A União Europeia está discutindo a criação de um fundo especial para fortalecer a indústria de defesa e fornecer assistência militar à Ucrânia sem depender de Washington. Isso sugere que os europeus começam a perceber que sua sobrevivência depende de sua capacidade de agir de forma independente.
O desafio, no entanto, não será apenas militar, mas também político. A coordenação entre países com diferentes prioridades – dos Estados bálticos, sob ameaça direta da Rússia, a potências econômicas como Alemanha e França – exigirá um grau de pragmatismo e realismo raramente visto na política europeia.

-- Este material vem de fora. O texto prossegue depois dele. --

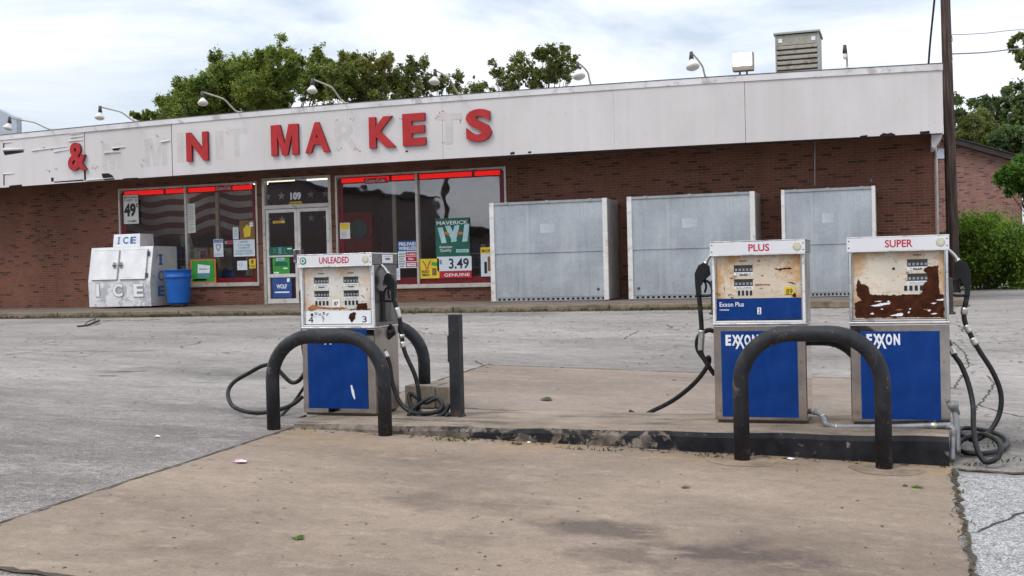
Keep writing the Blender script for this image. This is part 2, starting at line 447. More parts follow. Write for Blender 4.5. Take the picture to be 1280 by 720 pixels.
def mat_black_curb():
    n = N("chipped_black_paint"); v = n.pos()
    chip = n.noise(n.mapping(v, (1, 1, 1.3)), 5.5, 7, 0.7, 0.4)
    s = n.sep(v)
    # paint is thinner toward the left end
    bias = n.math('MULTIPLY', n.math('ADD', s['X'], 1.3), -0.075)
    chip = n.math('ADD', chip, bias)
    c = n.mix(n.ramp(chip, (0.56, 0.0), (0.63, 1.0)), n.ramp(n.noise(v, 8, 4), (0.3, (0.009, 0.010, 0.013)), (0.7, (0.022, 0.022, 0.026))), n.ramp(n.noise(v, 12, 5), (0.3, (0.085, 0.068, 0.055)), (0.7, (0.24, 0.205, 0.17))))
    n.bump(chip, 0.4, 0.004)
    return n.set(c, 0.62, 0.0, 0.2)

def mat_fascia():
    n = N("weathered_white_paint"); v = n.pos()
    c = n.ramp(n.noise(v, 0.6, 5), (0.3, (0.570, 0.540, 0.532)), (0.7, (0.632, 0.600, 0.592)))
    streak = n.noise(n.mapping(v, (2.2, 1, 0.10)), 1.6, 5, 0.6)
    c = n.mix(n.ramp(streak, (0.50, 0.0), (0.80, 0.22)), c, (0.70, 0.69, 0.70, 1))
    st2 = n.noise(n.mapping(v, (3.4, 1, 0.16), (5, 0, 2)), 1.4, 6, 0.65)
    c = n.mix(n.ramp(st2, (0.56, 0.0), (0.85, 0.24)), c, (0.44, 0.41, 0.395, 1))
    sp = n.noise(v, 9.0, 6, 0.75)
    c = n.mix(n.ramp(sp, (0.66, 0.0), (0.74, 0.35)), c, (0.36, 0.33, 0.30, 1))
    n.bump(n.noise(n.mapping(v, (0.5, 1, 0.4)), 1.5, 3), 0.25, 0.02)
    return n.set(c, 0.55, 0.0, 0.35)

def mat_ice_white():
    n = N("scuffed_white_enamel"); v = n.obj(); s = n.sep(v)
    c = n.ramp(n.noise(v, 3, 4), (0.3, (0.66, 0.66, 0.67)), (0.7, (0.78, 0.78, 0.78)))
    low = n.math('MULTIPLY', n.math('SUBTRACT', 0.72, s['Z']), 4.0, True)
    scr = n.noise(n.mapping(v, (1, 1, 1.0)), 3.6, 6, 0.7, 0.6)
    c = n.mix(n.math('MULTIPLY', low, n.ramp(scr, (0.46, 0.0), (0.58, 0.75))), c, (0.33, 0.35, 0.38, 1))
    ru = n.noise(v, 7, 6, 0.7); c = n.mix(n.ramp(ru, (0.70, 0.0), (0.78, 0.5)), c, (0.30, 0.25, 0.2, 1))
    return n.set(c, 0.5, 0.0, 0.4)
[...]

O que muitas vezes se esquece no debate sobre a segurança europeia é o imenso potencial que o continente poderia ter caso agisse de maneira unificada. A população da União Europeia ultrapassa os 450 milhões de habitantes, muito superior à da Rússia. A soma das economias dos países europeus é cerca de dez vezes maior que a da Rússia, e seus gastos combinados com defesa já ultrapassam os investimentos militares de Moscou. Não há razão para que a Europa não seja capaz de desenvolver uma capacidade militar superior à da Rússia, garantindo sua segurança de forma independente dos Estados Unidos.

A história ensina que “nunca se deve desperdiçar uma boa crise”. A ruptura da aliança transatlântica, que até recentemente parecia impensável, pode ser justamente o evento que levará a Europa a construir uma arquitetura de segurança mais sólida, resiliente e autônoma. Se conseguir fazer isso, poderá emergir mais forte, unida e menos dependente dos Estados Unidos.
E se, em dez anos, a Europa for mais poderosa e independente, talvez seja hora de erguer estátuas para Putin e Trump, com a inscrição: “Em homenagem aos que ajudaram a unir os países europeus”.